• Problem to work on
The lines to be extracted run from the start of the listing through the line containing "FPX, HZ, CX, CH"; copy them exactly and nothing else.

◆ ◆ ◆

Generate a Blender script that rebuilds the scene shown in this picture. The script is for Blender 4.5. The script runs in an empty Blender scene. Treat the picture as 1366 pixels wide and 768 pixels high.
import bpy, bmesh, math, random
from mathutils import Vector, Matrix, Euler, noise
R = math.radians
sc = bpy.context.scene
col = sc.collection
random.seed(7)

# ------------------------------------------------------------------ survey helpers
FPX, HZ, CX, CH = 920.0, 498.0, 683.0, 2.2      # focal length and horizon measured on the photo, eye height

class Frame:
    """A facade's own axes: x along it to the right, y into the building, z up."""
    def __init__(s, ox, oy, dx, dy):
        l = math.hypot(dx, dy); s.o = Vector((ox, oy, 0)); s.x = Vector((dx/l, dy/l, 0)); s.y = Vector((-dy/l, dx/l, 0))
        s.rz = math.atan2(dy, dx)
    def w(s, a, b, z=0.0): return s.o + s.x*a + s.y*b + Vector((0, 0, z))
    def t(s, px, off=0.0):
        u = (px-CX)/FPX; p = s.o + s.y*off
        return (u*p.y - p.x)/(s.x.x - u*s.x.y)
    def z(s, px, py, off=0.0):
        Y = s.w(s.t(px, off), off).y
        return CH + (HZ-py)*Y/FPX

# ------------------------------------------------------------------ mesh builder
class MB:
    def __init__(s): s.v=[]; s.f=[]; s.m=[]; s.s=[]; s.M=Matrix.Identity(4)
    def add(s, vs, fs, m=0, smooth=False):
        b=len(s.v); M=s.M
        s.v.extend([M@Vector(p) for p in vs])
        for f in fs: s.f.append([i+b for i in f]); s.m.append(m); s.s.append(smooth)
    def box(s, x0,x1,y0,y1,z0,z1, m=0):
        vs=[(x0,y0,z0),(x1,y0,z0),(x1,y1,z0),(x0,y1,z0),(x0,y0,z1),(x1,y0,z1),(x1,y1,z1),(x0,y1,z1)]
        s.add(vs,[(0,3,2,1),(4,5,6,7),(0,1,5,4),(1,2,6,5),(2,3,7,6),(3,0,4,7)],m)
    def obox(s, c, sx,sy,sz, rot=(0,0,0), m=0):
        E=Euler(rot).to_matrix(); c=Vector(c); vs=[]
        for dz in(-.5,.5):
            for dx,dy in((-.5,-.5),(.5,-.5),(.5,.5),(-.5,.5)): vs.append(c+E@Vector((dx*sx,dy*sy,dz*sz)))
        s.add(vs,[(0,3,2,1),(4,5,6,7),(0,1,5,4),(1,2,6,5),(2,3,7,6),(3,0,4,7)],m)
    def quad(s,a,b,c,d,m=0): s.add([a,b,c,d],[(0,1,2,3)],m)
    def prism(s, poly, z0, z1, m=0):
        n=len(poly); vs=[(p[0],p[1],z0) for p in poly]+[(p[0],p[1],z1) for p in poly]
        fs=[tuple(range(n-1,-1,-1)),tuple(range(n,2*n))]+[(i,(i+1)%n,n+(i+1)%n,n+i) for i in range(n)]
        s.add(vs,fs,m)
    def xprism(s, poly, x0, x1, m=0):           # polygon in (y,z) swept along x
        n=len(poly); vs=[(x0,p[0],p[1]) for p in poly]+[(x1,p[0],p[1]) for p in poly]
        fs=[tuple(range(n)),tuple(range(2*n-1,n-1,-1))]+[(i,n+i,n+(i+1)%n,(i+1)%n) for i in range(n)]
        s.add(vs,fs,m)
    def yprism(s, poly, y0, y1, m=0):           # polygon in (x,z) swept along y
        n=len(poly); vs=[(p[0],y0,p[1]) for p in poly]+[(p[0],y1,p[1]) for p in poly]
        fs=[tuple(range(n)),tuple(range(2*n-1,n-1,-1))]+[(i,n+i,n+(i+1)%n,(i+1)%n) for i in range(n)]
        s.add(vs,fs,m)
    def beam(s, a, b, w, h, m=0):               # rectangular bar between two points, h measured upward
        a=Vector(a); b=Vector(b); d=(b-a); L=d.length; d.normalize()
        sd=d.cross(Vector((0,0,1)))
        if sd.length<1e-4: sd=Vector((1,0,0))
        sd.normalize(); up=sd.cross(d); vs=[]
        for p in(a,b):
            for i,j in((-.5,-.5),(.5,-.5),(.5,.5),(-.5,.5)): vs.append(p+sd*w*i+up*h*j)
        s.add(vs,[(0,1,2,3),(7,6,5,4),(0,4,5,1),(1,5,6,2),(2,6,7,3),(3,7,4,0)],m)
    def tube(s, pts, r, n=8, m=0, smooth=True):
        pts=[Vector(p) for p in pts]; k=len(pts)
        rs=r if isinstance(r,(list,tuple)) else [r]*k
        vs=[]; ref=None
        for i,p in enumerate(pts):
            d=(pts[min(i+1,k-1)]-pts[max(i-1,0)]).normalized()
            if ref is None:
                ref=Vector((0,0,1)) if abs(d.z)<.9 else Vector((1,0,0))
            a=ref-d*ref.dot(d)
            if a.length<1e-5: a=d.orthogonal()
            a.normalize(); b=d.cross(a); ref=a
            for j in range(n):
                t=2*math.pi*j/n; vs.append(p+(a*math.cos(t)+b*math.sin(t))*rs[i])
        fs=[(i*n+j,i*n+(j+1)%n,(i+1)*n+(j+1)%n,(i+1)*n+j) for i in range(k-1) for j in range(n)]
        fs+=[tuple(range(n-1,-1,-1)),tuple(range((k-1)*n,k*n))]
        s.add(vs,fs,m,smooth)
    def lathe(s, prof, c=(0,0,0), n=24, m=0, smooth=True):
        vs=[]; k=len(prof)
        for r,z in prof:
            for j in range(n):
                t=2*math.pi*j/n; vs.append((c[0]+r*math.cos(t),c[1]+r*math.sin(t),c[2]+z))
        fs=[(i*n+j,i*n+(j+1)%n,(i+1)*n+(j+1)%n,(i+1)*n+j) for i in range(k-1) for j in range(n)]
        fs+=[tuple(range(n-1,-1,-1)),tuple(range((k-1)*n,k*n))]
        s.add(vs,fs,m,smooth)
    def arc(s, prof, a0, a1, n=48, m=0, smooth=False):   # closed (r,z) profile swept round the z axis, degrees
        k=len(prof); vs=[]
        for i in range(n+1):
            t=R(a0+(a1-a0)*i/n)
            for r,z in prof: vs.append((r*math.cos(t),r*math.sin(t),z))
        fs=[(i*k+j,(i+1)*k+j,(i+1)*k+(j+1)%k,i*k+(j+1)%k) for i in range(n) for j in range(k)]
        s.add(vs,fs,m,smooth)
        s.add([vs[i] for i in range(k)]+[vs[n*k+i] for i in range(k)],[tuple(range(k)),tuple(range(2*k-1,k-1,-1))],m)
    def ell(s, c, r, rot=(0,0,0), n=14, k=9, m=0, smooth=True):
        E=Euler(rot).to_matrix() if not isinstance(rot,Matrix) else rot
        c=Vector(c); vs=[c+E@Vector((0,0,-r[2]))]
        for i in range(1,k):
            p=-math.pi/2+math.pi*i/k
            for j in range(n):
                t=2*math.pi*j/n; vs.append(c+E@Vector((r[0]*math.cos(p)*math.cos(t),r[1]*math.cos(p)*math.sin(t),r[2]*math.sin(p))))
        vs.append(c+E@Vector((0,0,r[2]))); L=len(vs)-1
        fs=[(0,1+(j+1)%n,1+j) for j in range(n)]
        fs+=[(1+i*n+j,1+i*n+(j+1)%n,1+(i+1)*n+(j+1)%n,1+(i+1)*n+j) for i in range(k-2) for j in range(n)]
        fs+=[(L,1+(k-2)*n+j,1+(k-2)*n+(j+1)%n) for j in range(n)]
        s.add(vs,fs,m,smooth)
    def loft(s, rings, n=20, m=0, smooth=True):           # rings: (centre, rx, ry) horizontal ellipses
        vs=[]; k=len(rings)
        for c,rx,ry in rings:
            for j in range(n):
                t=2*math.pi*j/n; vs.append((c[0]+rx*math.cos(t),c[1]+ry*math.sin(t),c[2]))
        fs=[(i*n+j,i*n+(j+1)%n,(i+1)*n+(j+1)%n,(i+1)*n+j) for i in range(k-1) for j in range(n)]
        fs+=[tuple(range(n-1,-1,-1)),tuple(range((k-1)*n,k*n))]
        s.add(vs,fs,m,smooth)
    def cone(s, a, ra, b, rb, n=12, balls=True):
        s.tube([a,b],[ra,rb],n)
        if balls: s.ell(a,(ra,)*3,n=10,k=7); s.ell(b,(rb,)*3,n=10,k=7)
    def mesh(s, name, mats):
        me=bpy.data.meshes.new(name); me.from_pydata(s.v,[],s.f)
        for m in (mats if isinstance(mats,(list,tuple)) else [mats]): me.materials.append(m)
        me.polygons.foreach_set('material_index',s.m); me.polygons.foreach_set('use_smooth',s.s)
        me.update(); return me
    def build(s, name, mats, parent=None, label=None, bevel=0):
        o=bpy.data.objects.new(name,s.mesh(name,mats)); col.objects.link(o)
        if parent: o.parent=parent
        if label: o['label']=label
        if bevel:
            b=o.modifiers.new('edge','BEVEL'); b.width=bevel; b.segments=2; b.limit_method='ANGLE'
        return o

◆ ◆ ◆

• Task solution
Generate a Blender script that rebuilds the scene shown in this picture. The script is for Blender 4.5. The script runs in an empty Blender scene. Treat the picture as 1366 pixels wide and 768 pixels high.
import bpy, bmesh, math, random
from mathutils import Vector, Matrix, Euler, noise
R = math.radians
sc = bpy.context.scene
col = sc.collection
random.seed(7)

# ------------------------------------------------------------------ survey helpers
FPX, HZ, CX, CH = 920.0, 498.0, 683.0, 2.2      # focal length and horizon measured on the photo, eye height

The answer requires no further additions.